When asked, the community's said they want a lot more from Burtonsville. Results of a planning workshop held by Montgomery County planners last spring revealed that residents want more things to do, a more attractive streetscape, and more alternatives to driving in the village center. Some respondents explicitly called for an "Old Town", "village" or "urban-lite" feel in the area, giving people more reasons to spend their time and money there. 

One thing that could draw more shoppers to Burtonsville is some sort of public gathering space. For nearly fifteen years, there have been plans to create a "village green" behind the shops on Route 198, though civic leaders complain it would "bring undesirables" to the community. Meanwhile, a small pocket plaza was built as part of Burtonsville Town Square, a strip mall at Route 198 and Old Columbia Pike that opened last fall. It's a very attractive space, with a ring of benches and ample landscaping. At the center of the plaza is an interactive sundial and a piece of public art that appears to be the door from a bank vault.
Plaza, Burtonsville Town Square
The new pocket plaza has attractive seating and landscaping, but it's in the middle of a parking lot.
Public Art Safe Door 2
Public art in the new pocket plaza at Burtonsville Town Square. 

However, I came by on a pleasant, cloudless, 82-degree summer afternoon and the space was empty. Why? It's in the middle of a parking lot, placed as an afterthought in an awkward spot where no more spaces could fit. This means that customers are unlikely to pass through the space on foot, because it's far from most of the shops and restaurants in the shopping center. 

Not only that, but customers probably won't walk through a boring, empty parking lot to sit here. And as a privately-owned space, it's meant only for customers of Burtonsville Town Square, meaning those visiting businesses along Route 198 can't go there either. The problem with Burtonsville's village center isn't a lack of retail. 

Burtonsville Town Square developer Chris Jones has cannibalized the community's existing businesses, leaving an existing shopping center half-empty and in need of government assistance. Meanwhile, shoppers are already traveling two exits up Route 29 to Maple Lawn, a pedestrian-oriented, mixed-use complex with upscale stores and restaurants that directly competes with Burtonsville for customers. 

What Burtonsville really lacks is a sense of place. It has great ethnic restaurants and long-standing family businesses, but they're obscured by a mess of cracked parking lots and congested highways. These assets deserve to shine, and to do so, they need attractive storefronts, streets that slow traffic and encourage people to look around, and legitimate public gathering places. 

As Montgomery County planners work to create a neighborhood plan to revitalize Burtonsville's village center, these are the goals they should seek to accomplish.


Steve Ammann said...

This is still a start. I feel like this post is really negative, but at least Burtonsville is trying to move forward and improve the area. As far as the parking lot is concerned, it is slated to be paved in the next few weeks. Burtonsville will never be Rockville, but at least its trying to make itself more beautiful. Let's focus on the positive...

Dr. F. said...

Chris Jones, the developer of Burtonsville Town Square (or whatever the hell he calls it) is a pox on Burtonsville. The one thing Burtonsville had that drew visitors from across the DMV, was the Amish Market, which he cluelessly forced out, along with the Post Office. What's left is a Giant (which we already had), a MOCO liquor store (ditto), a Dunky Dee's (ditto), and a single restaurant (Zen).

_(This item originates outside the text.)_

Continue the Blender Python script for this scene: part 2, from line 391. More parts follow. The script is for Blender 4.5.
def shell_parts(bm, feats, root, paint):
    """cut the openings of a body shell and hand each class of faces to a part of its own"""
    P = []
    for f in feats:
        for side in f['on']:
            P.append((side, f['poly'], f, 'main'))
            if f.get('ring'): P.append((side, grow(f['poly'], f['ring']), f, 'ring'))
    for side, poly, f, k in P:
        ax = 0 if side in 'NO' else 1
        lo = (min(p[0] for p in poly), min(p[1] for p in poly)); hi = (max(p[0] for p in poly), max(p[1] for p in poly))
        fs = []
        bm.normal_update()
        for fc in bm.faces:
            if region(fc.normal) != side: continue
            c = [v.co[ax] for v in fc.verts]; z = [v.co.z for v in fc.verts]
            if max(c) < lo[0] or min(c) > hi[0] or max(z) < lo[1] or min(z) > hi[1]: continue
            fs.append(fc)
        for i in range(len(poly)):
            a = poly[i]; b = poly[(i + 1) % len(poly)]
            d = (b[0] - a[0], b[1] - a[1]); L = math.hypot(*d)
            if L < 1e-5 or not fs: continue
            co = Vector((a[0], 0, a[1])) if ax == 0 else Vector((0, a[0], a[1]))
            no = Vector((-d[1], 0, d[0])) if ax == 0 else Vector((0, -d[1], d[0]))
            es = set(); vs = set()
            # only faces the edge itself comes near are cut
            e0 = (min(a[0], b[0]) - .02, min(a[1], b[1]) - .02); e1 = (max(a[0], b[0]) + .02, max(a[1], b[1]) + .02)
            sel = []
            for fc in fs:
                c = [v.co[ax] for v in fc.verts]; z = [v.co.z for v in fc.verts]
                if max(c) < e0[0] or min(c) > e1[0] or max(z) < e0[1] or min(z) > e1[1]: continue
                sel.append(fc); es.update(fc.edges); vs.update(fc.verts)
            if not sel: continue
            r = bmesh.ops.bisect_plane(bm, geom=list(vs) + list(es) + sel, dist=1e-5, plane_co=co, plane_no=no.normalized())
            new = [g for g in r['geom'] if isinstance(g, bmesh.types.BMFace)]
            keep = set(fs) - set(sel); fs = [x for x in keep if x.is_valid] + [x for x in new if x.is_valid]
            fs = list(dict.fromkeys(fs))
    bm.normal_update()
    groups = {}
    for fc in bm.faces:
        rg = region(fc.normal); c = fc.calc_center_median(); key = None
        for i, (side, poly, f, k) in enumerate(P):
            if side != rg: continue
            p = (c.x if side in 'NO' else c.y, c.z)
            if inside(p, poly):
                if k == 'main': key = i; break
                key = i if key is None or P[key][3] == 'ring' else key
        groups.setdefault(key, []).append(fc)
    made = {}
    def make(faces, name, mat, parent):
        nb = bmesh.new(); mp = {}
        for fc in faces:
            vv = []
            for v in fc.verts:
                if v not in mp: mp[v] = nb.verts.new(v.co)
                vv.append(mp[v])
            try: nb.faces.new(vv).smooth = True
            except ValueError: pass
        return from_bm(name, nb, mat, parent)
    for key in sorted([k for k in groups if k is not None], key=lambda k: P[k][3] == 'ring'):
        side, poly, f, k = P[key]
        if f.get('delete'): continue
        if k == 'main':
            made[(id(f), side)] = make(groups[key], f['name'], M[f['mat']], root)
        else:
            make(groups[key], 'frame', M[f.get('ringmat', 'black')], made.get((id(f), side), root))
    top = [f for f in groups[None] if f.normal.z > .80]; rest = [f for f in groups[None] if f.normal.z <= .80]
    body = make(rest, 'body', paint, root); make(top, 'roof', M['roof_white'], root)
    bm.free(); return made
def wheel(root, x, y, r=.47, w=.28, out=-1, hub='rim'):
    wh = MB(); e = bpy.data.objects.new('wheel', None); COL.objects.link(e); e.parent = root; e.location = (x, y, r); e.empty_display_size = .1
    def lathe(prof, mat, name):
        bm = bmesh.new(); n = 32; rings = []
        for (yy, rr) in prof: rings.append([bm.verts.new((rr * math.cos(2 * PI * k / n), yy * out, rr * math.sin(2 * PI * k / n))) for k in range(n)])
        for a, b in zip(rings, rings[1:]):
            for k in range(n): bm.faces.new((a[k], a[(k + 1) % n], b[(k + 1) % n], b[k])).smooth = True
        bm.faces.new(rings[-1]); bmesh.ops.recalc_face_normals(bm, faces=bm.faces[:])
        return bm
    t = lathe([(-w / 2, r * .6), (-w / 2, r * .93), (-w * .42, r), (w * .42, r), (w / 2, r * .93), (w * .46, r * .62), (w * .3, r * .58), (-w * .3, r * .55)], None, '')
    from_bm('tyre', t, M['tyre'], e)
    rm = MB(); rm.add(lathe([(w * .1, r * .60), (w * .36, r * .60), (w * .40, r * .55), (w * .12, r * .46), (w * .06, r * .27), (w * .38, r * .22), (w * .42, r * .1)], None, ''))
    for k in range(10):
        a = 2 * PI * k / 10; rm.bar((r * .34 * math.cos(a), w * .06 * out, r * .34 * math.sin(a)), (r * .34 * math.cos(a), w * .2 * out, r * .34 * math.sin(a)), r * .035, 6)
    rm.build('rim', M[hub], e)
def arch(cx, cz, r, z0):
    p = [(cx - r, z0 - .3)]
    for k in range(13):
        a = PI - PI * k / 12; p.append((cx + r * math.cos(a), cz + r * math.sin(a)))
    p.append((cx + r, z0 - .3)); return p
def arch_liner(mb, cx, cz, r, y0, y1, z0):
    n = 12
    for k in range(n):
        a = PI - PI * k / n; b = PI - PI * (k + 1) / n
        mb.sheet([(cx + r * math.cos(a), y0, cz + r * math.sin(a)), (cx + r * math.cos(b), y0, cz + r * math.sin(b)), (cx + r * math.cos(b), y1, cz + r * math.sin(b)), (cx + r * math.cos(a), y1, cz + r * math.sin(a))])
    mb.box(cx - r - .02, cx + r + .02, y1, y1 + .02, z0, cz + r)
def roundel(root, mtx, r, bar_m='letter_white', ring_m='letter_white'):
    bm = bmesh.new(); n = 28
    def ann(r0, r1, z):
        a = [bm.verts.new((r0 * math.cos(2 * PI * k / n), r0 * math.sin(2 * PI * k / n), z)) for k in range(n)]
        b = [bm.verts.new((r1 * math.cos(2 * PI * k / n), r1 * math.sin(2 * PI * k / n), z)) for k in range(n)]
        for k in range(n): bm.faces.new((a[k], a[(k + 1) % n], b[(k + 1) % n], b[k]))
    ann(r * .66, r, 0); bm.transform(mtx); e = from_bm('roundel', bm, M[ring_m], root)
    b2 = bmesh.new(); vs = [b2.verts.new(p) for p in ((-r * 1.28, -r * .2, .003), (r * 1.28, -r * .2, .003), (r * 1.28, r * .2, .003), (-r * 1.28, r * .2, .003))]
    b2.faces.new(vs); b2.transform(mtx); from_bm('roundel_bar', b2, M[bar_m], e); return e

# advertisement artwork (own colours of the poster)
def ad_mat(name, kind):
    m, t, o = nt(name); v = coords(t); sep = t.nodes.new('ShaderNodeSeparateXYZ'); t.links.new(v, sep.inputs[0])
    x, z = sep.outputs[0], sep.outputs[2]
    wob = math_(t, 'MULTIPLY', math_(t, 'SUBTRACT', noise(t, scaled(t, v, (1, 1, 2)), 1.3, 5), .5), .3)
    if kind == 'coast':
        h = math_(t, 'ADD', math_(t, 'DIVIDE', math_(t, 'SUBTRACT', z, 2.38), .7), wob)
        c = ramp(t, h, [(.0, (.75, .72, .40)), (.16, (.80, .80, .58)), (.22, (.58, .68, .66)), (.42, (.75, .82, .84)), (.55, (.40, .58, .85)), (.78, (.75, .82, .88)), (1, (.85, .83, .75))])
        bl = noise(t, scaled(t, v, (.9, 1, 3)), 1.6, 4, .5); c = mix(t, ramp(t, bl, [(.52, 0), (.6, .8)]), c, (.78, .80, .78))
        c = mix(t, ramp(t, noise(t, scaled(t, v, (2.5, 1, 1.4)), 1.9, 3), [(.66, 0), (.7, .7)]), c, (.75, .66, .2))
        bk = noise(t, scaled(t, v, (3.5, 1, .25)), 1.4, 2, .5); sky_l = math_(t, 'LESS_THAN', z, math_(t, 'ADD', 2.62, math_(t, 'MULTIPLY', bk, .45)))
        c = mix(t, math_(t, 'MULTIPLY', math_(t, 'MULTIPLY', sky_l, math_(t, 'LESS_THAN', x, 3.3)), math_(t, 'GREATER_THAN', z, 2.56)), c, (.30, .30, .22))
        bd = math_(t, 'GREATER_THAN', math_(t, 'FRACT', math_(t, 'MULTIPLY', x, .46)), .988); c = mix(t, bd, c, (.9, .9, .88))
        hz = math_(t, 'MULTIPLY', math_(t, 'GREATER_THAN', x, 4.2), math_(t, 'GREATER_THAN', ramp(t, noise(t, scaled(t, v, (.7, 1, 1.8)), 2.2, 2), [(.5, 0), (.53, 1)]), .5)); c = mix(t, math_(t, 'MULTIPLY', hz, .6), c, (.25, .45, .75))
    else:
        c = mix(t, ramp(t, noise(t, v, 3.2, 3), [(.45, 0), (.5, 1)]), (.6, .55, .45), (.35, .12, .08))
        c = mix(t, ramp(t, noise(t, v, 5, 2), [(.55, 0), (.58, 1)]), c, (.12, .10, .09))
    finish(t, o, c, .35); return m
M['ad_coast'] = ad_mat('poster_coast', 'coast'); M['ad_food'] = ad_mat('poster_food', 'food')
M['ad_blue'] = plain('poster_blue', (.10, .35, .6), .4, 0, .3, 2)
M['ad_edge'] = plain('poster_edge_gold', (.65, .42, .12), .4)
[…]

Now the older mall across the street is a ghost town and the mom & pop Beer & Wine store is the latest merchant about to bail. Jones had an opportunity to build an actual town square with the types of pedestrian access and gathering spaces you have long championed, Dan, but he chose instead to build yet another irrelevant strip mall.

Wish he had listened to you more, Dan. He's Burtonsville's answer to Dan Snider, money totally lacking in vision.